Just as Buxtorf’s Bibliotheca Rabbinica—containing about 324 rabbinical writings arranged according to the Hebrew alphabet—was the first serious endeavor toward a compilation of a Jewish bibliography, so the De Abbreviaturis Hebraicis furnished the basis for a knowledge of Hebrew rabbinic abbreviations.
David Cohen de Lara.
‘Ir David, sive, De convenientia vocabulorum rabbinicorum cum Graecis & quibusdam aliis linguis Europaeis.
Amsterdam: Nicholas Ravestein, 1648.
David Cohen de Lara (ca. 1600-1674), was Haham (chief Rabbi), of the Sefardic Hamburg Jewish Community, as well as lexicographer. His ‘Ir David, dedicated to Johannes Silvius de Tulingen, Swedish ambassador to Germany, is a lexicon of the non-Hebrew and non-Aramaic loanwords found in rabbinic literature; it is really a prodromus to his greater Keter Kehunah = Lexikon Thalmudico-Rabbinicum, the leading work in this field, next to the ‘Arukh and Buxtorf's Lexicon Rabbinicum. This work, on which he was engaged for forty years, shows de Lara’s familiarity with the Greek and Roman classics as well as with the Church Fathers and the Christian philologists. De Lara corresponded with different Christian scholars, among whom Johann Buxtorf the younger, who thought highly of him and his work.
Edmund Castell.
Lexicon heptaglotton.
London, T. Roycroft, 1669.
Edmund Castell (1606-1685) was professor of Arabic at Cambridge. The Lexicon Heptaglotton (the “seven language” dictionary) Castell claimed to have spent eighteen years, from sixteen to eighteen hours a day on this work, and cost him £12,000. He was unable to find subscribers to this work, however, and in 1667 was condemned to debtors’ prison.
Johann Christoph Wolf.
Bibliotheca Hebraea, vol. 2.
Hamburg & Leipzig, Christian Liebezeit, 1715-33.

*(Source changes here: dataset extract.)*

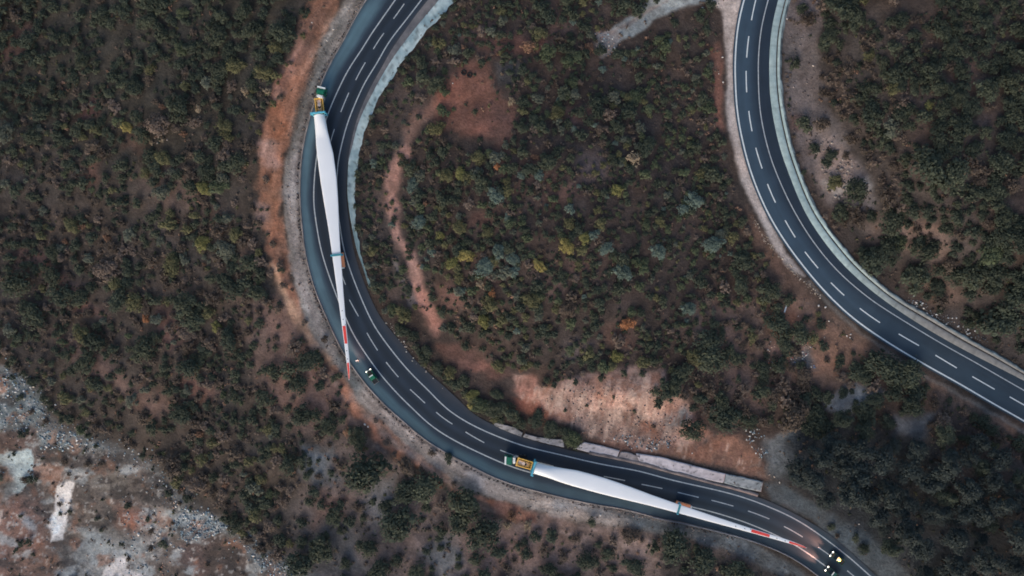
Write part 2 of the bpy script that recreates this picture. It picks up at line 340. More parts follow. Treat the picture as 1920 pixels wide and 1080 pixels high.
# triangle between the roads
patch([(1290,560),(1440,560),(1480,500),(1540,570),(1650,650),(1800,740),(1960,830),(1960,880),(1780,790),(1640,730),(1500,720),(1400,790),(1320,780),(1290,700)], (104,84,78), 22, 22, .85)
patch([(1440,560),(1500,545),(1560,600),(1640,660),(1600,690),(1520,690),(1460,650)], (138,100,84), 14, 20, .85)
patch([(1400,390),(1440,440),(1480,500),(1540,570),(1500,560),(1440,490),(1395,430)], (116,86,74), 8, 10, .85)
patch([(1460,580),(1500,580),(1520,600),(1470,605)], (156,98,76), 9, 12, .8)
patch([(1440,640),(1490,620),(1520,640),(1510,670),(1450,670)], (150,114,104), 9, 14, .8)
patch([(1480,665),(1520,650),(1530,690),(1490,690)], (84,94,104), 9, 12, .7)
streak([(1560,590),(1640,655),(1760,725),(1860,785),(1960,845)], (126,96,82), 14, 8, 12, .8)
patch([(1300,660),(1350,655),(1350,690),(1310,690)], (116,90,84), 14, 14, .7)
patch([(1340,690),(1380,690),(1390,730),(1350,730)], (106,82,78), 14, 14, .7)
patch([(1540,742),(1600,722),(1660,735),(1650,760),(1600,778),(1550,765)], (120,130,142), 9, 14, .95)
patch([(1440,815),(1500,795),(1520,820),(1500,870),(1470,900),(1440,890)], (108,118,128), 12, 14, .95)
patch([(1680,775),(1760,775),(1730,830),(1680,810)], (102,110,122), 12, 14, .9)
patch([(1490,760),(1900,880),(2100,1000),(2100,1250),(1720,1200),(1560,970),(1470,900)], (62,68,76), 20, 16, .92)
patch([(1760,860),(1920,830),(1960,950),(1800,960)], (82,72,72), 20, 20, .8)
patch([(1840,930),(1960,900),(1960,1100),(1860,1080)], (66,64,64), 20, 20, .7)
patch([(1432,905),(1480,908),(1560,962),(1640,1015),(1720,1090),(1800,1180),(1720,1180),(1640,1090),(1590,1035),(1520,975),(1450,940)], (80,92,102), 7, 8)
streak([(1450,945),(1520,985),(1580,1030),(1640,1080)], (64,70,76), 7, 6, 8, .8)
# hillside east of the upper road
patch([(1475,-400),(2500,-400),(2500,1010),(1930,690),(1680,560),(1540,420),(1465,200)], (72,64,63), 10, 10)
patch([(1478,-40),(1540,-40),(1538,80),(1548,190),(1590,250),(1620,330),(1650,400),(1560,400),(1505,310),(1470,200),(1464,100)], (98,90,93), 8, 14)
patch([(1470,20),(1500,10),(1520,60),(1500,140),(1530,200),(1500,230),(1475,150)], (112,104,108), 9, 18, .8)
patch([(1500,240),(1560,240),(1600,290),(1570,300),(1520,280)], (126,112,110), 9, 18, .8)
patch([(1520,290),(1560,270),(1600,300),(1620,350),(1560,370),(1530,340)], (134,116,113), 9, 18, .9)
patch([(1540,340),(1620,335),(1640,365),(1560,375)], (150,148,153), 8, 16, .85)
patch([(1480,210),(1500,215),(1505,250),(1485,245)], (104,76,72), 8, 10, .7)
patch([(1600,420),(1680,400),(1720,430),(1720,480),(1640,460)], (122,100,94), 16, 22, .85)
patch([(1700,410),(1780,420),(1800,470),(1740,500)], (116,94,88), 16, 22, .85)
patch([(1720,500),(1780,500),(1800,560),(1740,580)], (104,84,78), 16, 20, .75)
patch([(1780,120),(1840,110),(1830,180),(1800,200)], (96,72,68), 14, 18, .8)
patch([(1740,30),(1770,20),(1780,70),(1750,80)], (96,74,70), 12, 14, .7)
patch([(1840,190),(1920,190),(1920,240),(1840,235)], (88,72,70), 14, 16, .7)
patch([(1700,240),(1800,240),(1860,290),(1780,300),(1700,270)], (82,70,68), 14, 16, .7)
# pale verge on the inner side of the upper road, and the side track
patch([(1330,-40),(1400,-30),(1386,20),(1377,90),(1377,160),(1384,230),(1396,285),(1412,340),(1440,412),(1475,472),(1510,520),(1490,512),(1452,470),(1420,405),(1396,360),(1378,300),(1366,235),(1360,175),(1364,130),(1358,70),(1352,20),(1335,5)], (178,166,166), 4, 5)
streak([(1362,70),(1364,130),(1362,180),(1368,235),(1380,300),(1397,358)], (120,112,112), 4, 4, 6, .6)
streak([(1515,527),(1560,575),(1620,630),(1700,685),(1780,728),(1860,775),(1960,832)], (120,118,118), 5, 4, 6, .85)
patch([(1345,-60),(1335,2),(1302,10),(1266,21),(1224,38),(1212,50),(1178,72),(1156,90),(1132,82),(1140,58),(1164,42),(1185,26),(1212,4),(1225,-30),(1260,-60)], (132,146,156), 4, 6)
patch([(1113,58),(1150,53),(1168,75),(1150,98),(1133,112),(1116,95)], (128,126,132), 6, 12, .95)
streak([(1250,2),(1205,22),(1170,48),(1148,60)], (140,120,116), 5, 5, 8, .7)
# quarry in the lower left corner
patch([(-600,640),(0,680),(60,735),(100,800),(170,825),(270,860),(320,900),(345,940),(410,972),(480,1035),(570,1085),(700,1200),(700,1600),(-600,1600)], (96,88,86), 10, 18)
streak([(0,700),(60,745),(100,805),(190,838),(280,872),(330,925),(370,975),(440,1000),(500,1045),(570,1090)], (96,108,118), 30, 16, 22, .65)
patch([(-100,690),(20,690),(60,725),(85,775),(80,800),(40,812),(-100,820)], (96,112,122), 10, 18, .9)
patch([(-100,800),(60,800),(70,840),(-100,850)], (104,78,74), 10, 14, .7)
patch([(70,812),(140,815),(160,832),(190,842),(150,848),(80,842)], (104,120,130), 7, 14, .9)
patch([(60,850),(140,850),(200,900),(160,930),(90,900)], (74,70,72), 10, 20, .85)
patch([(20,925),(70,900),(80,935),(40,950),(0,955)], (72,72,76), 8, 16, .8)
patch([(185,880),(260,885),(300,930),(230,945),(190,920)], (84,80,80), 12, 22, .6)
patch([(270,950),(330,960),(320,1010),(280,1000)], (150,146,144), 10, 22, .55)
patch([(60,1000),(100,1020),(90,1080),(30,1080)], (84,72,68), 12, 20, .6)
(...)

Embedded deep in the magnum opus of Wolf (Wernigerode 1683-Hamburg 1739) are two lists of Hebrew lexicographers, Jewish and Christian respectively. As Wolf himself points out in his footnote, the work had been taken from a history of Hebrew lexicons that he had submitted for his doctoral dissertation (Rath Sifrai Shirshaim, sive Historia lexicorum Hebraicorum, Wittenberg: 1705).
Johann Buxtorf.
Institutio epistolaris Hebraica.
Basel : Conrad Waldkirch, 1610.
Buxtorf's Institutio Epistolaris Hebraica, although not a dictionary per se, was printed to guide Christian Hebraists in the then contemporary rabbinic epistolary styles. The work contains over one hundred letters, partly supplied with vowels, translations into Latin, and furnished with explanations of select words. Many letters were taken from the earlier epistolary guides, such as the Megillat Sefer (Venice, 1552), Iggarot Shelomim (Augsburg, 1603), and the Ma‘ayan Ganim (Venice, 1553). However, some of the letters reflect Buxtorf’s own correspondence with rabbis of his time.